En otros casos, las razones son más sospechosas. Tengan en cuenta que, en un procedimiento de divorcio civil normal, la vista de medidas preliminares puede señalarse a seis meses vista; el procedimiento principal, a un año. Eso es mucho tiempo aguantando a tu lado a alguien a quien no soportas. Sin embargo, con una denuncia de violencia de género, en 24 horas, una mujer que obtenga orden de protección se quita de encima a su marido, que queda obligado a abandonar el domicilio, pierde la custodia de los niños y queda obligado a abonar una pensión de alimentos. Además, en caso de denuncia de violencia de género, la custodia compartida queda descartada como opción, lo que introduce una poderosa palanca de negociación en el proceso de divorcio. Son razones muy golosas para usar ese arma legal.

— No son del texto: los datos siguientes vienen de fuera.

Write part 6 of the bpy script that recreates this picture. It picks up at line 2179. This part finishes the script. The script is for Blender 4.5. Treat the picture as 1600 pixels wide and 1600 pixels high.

Sin embargo, distinguir entre las dos variantes de este ejemplo es prácticamente imposible. De hecho, por definición, ES imposible, ya que la investigación judicial se detiene.
La estadística de la Memoria Fiscal es congruente con esa imposibilidad, y no refleja cuáles de estas absoluciones/sobreseimientos son justificadas, y cuales son, como diríamos… sospechosas.
Así pues, existe un ingente caudal de procedimientos que terminan en sobreseimiento o absolución, en un tipo de procedimiento que está diseñado específicamente para reducir al máximo esa posibilidad. Algo no cuadra.
Si recuerdan la película “Cadena Perpetua”, Andy Dufresne era el único preso culpable en la prisión de Shawshank, todos los demás se consideraban inocentes, porque “el abogado la cagó”. Así pues, se pueden imaginar las consecuencias en un sistema que produce semejante porcentaje de absoluciones y sobreseimientos cuestionables: el clamor contra la culpabilización automática del género masculino, la inversión de la presunción de inocencia, etcetera.
Esto, y no otra cosa, es lo que echa gasolina al fuego de este debate absurdo. Y digo absurdo porque, desde un punto de vista estrictamente nominalista, ambas partes no discuten, ya que no hablan de lo mismo: mantienen un diálogo de besugos.[1]